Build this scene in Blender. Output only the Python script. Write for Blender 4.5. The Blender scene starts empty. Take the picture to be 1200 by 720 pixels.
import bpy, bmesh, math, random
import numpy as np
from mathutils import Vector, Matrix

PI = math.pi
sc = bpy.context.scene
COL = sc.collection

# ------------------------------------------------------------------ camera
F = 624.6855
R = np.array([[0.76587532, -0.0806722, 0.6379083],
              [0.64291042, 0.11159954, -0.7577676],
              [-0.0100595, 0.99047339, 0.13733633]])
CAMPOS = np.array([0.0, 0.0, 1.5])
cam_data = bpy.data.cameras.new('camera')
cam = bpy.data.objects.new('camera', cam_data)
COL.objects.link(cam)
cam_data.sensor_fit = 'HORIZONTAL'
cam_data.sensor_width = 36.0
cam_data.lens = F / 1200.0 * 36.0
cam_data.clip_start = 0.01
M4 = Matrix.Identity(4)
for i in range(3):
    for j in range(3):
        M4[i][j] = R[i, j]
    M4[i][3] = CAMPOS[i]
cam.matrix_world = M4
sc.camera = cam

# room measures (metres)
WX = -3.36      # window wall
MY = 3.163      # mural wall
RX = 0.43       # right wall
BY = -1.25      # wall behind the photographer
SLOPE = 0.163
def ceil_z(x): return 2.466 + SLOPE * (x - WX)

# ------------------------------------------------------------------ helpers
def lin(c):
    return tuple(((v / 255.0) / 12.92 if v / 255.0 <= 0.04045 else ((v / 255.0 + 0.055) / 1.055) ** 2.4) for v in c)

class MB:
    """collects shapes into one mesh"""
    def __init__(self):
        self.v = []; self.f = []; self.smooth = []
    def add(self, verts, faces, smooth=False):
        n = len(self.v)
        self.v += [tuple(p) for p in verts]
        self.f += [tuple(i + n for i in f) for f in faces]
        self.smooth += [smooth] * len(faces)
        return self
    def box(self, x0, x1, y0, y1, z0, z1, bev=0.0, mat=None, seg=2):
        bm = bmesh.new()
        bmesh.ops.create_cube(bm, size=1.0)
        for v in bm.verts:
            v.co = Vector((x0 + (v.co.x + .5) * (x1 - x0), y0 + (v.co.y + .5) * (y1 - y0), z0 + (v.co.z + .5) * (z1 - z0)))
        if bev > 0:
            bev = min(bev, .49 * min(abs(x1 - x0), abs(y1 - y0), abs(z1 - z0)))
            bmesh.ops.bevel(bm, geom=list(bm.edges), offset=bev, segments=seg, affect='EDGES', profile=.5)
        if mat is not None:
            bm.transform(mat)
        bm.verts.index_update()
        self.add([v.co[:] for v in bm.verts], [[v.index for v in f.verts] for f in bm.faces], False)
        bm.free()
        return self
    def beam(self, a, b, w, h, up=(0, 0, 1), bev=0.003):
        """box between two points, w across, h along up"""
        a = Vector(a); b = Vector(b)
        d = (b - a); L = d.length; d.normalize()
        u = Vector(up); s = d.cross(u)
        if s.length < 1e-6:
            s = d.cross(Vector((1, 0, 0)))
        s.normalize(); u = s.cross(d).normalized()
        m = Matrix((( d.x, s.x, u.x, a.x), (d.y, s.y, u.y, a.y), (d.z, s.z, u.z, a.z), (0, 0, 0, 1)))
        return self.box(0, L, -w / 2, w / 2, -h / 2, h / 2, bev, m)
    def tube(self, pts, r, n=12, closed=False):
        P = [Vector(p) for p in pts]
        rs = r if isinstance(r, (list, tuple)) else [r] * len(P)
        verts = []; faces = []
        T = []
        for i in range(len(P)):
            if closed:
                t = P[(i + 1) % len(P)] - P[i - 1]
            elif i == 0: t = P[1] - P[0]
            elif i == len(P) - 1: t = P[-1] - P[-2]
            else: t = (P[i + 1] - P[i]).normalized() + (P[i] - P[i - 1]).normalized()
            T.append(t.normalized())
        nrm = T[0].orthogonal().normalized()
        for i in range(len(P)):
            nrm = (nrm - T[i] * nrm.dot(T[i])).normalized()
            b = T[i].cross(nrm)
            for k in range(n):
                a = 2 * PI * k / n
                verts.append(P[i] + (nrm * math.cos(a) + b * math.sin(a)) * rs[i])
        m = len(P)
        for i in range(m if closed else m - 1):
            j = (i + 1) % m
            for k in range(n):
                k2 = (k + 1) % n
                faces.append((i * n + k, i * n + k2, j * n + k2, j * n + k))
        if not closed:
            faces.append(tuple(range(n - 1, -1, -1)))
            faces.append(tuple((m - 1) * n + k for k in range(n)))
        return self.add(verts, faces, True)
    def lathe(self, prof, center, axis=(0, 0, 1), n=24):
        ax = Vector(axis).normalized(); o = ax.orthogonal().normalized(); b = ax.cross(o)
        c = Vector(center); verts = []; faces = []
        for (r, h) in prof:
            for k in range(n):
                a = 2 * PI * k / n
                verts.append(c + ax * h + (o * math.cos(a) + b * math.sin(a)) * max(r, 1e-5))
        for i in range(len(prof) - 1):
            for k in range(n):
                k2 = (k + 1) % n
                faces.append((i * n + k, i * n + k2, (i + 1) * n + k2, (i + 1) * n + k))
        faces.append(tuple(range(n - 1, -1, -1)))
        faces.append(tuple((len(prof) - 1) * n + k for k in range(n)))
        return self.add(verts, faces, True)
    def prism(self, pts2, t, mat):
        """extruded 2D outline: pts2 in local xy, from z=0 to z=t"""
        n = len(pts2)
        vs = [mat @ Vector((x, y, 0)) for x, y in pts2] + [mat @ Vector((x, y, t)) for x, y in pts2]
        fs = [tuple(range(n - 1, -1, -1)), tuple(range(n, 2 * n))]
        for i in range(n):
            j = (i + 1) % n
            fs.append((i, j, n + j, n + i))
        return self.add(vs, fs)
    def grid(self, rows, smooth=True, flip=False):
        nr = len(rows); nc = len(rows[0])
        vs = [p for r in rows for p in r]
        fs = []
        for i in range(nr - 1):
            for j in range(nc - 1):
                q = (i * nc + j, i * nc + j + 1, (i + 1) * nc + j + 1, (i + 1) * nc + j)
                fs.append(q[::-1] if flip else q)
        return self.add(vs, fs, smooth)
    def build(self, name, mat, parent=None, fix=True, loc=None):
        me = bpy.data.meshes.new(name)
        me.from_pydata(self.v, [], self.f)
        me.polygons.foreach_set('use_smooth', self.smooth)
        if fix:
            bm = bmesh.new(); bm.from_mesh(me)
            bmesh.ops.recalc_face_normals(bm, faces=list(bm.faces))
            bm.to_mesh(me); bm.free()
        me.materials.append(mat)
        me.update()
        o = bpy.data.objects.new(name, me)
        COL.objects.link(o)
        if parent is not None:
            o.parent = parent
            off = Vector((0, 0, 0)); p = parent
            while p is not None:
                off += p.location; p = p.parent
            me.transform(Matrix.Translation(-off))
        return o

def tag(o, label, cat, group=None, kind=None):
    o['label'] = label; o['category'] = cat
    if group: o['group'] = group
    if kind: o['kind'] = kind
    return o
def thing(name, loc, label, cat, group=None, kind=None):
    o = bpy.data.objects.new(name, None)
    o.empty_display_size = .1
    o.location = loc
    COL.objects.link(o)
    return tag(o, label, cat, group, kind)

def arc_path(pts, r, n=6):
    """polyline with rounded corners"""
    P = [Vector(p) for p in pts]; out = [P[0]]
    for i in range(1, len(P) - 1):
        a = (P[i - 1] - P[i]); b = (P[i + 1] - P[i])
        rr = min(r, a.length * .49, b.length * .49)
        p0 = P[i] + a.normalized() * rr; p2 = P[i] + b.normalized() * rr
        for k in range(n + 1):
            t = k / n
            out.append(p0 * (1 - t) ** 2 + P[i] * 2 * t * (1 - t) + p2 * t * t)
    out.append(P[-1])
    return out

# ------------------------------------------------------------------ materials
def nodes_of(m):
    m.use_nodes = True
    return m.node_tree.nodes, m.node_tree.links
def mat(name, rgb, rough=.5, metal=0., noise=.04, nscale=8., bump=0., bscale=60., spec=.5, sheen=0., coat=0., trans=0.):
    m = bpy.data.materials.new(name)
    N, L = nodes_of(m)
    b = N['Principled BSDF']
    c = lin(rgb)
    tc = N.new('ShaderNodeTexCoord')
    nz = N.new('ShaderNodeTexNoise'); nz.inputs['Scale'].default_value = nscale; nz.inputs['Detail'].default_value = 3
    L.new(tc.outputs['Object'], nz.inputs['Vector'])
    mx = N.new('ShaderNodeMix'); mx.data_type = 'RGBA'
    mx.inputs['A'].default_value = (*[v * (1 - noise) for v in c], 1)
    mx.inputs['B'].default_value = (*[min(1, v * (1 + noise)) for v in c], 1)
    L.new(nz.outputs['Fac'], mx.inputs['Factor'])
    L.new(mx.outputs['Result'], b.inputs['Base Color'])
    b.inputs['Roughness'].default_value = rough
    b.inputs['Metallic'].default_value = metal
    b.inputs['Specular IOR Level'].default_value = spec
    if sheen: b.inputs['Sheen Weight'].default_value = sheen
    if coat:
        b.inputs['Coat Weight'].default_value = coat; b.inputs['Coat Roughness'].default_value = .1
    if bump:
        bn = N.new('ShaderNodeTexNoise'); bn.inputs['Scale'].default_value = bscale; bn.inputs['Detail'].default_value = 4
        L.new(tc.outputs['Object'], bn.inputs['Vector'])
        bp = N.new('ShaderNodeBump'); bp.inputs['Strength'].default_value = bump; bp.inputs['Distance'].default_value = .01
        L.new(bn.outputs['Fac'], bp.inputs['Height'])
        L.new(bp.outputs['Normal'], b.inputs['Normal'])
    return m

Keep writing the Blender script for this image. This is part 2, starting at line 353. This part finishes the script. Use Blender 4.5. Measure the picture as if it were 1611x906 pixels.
──────
*What this task involves*
Begin at the top of the records above and quote each line exactly, ending with the line that contains "COL = sc.collection".

*Solution to this task*
Build this scene in Blender. Output only the Python script. Write for Blender 4.5. The Blender scene starts empty. Take the picture to be 1200 by 720 pixels.
import bpy, bmesh, math, random
import numpy as np
from mathutils import Vector, Matrix

PI = math.pi
sc = bpy.context.scene
COL = sc.collection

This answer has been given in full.